# Aim
Every line in the listing is to be echoed verbatim.

= = =

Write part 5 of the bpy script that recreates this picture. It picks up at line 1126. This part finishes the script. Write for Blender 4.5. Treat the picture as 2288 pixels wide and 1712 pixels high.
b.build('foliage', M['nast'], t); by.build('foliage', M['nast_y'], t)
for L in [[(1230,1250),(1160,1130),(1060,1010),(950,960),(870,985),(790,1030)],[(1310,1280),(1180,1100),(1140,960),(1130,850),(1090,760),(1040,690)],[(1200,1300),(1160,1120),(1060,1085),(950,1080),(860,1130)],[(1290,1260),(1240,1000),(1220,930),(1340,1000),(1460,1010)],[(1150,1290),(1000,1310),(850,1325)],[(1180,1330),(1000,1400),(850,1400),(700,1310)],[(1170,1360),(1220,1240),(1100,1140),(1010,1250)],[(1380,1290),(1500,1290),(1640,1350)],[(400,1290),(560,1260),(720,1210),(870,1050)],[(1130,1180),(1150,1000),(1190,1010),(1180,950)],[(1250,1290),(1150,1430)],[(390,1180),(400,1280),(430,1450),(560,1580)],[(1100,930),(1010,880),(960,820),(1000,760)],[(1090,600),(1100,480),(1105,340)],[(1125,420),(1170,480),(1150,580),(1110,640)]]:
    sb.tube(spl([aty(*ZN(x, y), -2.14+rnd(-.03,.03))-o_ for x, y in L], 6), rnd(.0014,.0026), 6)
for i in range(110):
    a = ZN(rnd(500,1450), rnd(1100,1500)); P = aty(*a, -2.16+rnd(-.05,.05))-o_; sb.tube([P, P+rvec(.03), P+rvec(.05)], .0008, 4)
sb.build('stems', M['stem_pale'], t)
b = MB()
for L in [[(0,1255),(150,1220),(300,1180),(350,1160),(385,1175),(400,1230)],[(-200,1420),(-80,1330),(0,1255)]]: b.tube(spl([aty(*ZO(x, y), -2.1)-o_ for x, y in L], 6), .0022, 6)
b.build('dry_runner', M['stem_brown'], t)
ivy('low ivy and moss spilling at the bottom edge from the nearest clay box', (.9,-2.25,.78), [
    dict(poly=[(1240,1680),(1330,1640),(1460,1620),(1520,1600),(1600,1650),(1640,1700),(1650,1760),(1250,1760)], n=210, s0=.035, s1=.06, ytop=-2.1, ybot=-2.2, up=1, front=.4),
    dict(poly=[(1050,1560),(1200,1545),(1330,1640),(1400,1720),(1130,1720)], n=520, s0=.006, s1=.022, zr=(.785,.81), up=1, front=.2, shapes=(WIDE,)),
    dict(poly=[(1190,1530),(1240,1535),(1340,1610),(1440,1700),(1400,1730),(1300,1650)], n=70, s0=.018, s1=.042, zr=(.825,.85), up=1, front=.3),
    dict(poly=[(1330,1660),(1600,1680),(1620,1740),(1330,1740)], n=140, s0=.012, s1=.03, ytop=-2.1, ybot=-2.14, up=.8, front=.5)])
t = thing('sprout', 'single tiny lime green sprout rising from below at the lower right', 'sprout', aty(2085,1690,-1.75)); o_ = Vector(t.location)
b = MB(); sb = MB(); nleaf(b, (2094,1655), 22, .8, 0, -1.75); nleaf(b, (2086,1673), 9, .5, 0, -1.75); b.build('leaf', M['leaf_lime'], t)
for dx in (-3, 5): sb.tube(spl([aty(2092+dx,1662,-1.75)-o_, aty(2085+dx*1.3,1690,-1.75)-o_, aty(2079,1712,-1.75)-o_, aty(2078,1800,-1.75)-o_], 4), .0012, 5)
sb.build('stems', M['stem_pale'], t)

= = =

# The answer
Write part 5 of the bpy script that recreates this picture. It picks up at line 1126. This part finishes the script. Write for Blender 4.5. Treat the picture as 2288 pixels wide and 1712 pixels high.
b.build('foliage', M['nast'], t); by.build('foliage', M['nast_y'], t)
for L in [[(1230,1250),(1160,1130),(1060,1010),(950,960),(870,985),(790,1030)],[(1310,1280),(1180,1100),(1140,960),(1130,850),(1090,760),(1040,690)],[(1200,1300),(1160,1120),(1060,1085),(950,1080),(860,1130)],[(1290,1260),(1240,1000),(1220,930),(1340,1000),(1460,1010)],[(1150,1290),(1000,1310),(850,1325)],[(1180,1330),(1000,1400),(850,1400),(700,1310)],[(1170,1360),(1220,1240),(1100,1140),(1010,1250)],[(1380,1290),(1500,1290),(1640,1350)],[(400,1290),(560,1260),(720,1210),(870,1050)],[(1130,1180),(1150,1000),(1190,1010),(1180,950)],[(1250,1290),(1150,1430)],[(390,1180),(400,1280),(430,1450),(560,1580)],[(1100,930),(1010,880),(960,820),(1000,760)],[(1090,600),(1100,480),(1105,340)],[(1125,420),(1170,480),(1150,580),(1110,640)]]:
    sb.tube(spl([aty(*ZN(x, y), -2.14+rnd(-.03,.03))-o_ for x, y in L], 6), rnd(.0014,.0026), 6)
for i in range(110):
    a = ZN(rnd(500,1450), rnd(1100,1500)); P = aty(*a, -2.16+rnd(-.05,.05))-o_; sb.tube([P, P+rvec(.03), P+rvec(.05)], .0008, 4)
sb.build('stems', M['stem_pale'], t)
b = MB()
for L in [[(0,1255),(150,1220),(300,1180),(350,1160),(385,1175),(400,1230)],[(-200,1420),(-80,1330),(0,1255)]]: b.tube(spl([aty(*ZO(x, y), -2.1)-o_ for x, y in L], 6), .0022, 6)
b.build('dry_runner', M['stem_brown'], t)
ivy('low ivy and moss spilling at the bottom edge from the nearest clay box', (.9,-2.25,.78), [
    dict(poly=[(1240,1680),(1330,1640),(1460,1620),(1520,1600),(1600,1650),(1640,1700),(1650,1760),(1250,1760)], n=210, s0=.035, s1=.06, ytop=-2.1, ybot=-2.2, up=1, front=.4),
    dict(poly=[(1050,1560),(1200,1545),(1330,1640),(1400,1720),(1130,1720)], n=520, s0=.006, s1=.022, zr=(.785,.81), up=1, front=.2, shapes=(WIDE,)),
    dict(poly=[(1190,1530),(1240,1535),(1340,1610),(1440,1700),(1400,1730),(1300,1650)], n=70, s0=.018, s1=.042, zr=(.825,.85), up=1, front=.3),
    dict(poly=[(1330,1660),(1600,1680),(1620,1740),(1330,1740)], n=140, s0=.012, s1=.03, ytop=-2.1, ybot=-2.14, up=.8, front=.5)])
t = thing('sprout', 'single tiny lime green sprout rising from below at the lower right', 'sprout', aty(2085,1690,-1.75)); o_ = Vector(t.location)
b = MB(); sb = MB(); nleaf(b, (2094,1655), 22, .8, 0, -1.75); nleaf(b, (2086,1673), 9, .5, 0, -1.75); b.build('leaf', M['leaf_lime'], t)
for dx in (-3, 5): sb.tube(spl([aty(2092+dx,1662,-1.75)-o_, aty(2085+dx*1.3,1690,-1.75)-o_, aty(2079,1712,-1.75)-o_, aty(2078,1800,-1.75)-o_], 4), .0012, 5)
sb.build('stems', M['stem_pale'], t)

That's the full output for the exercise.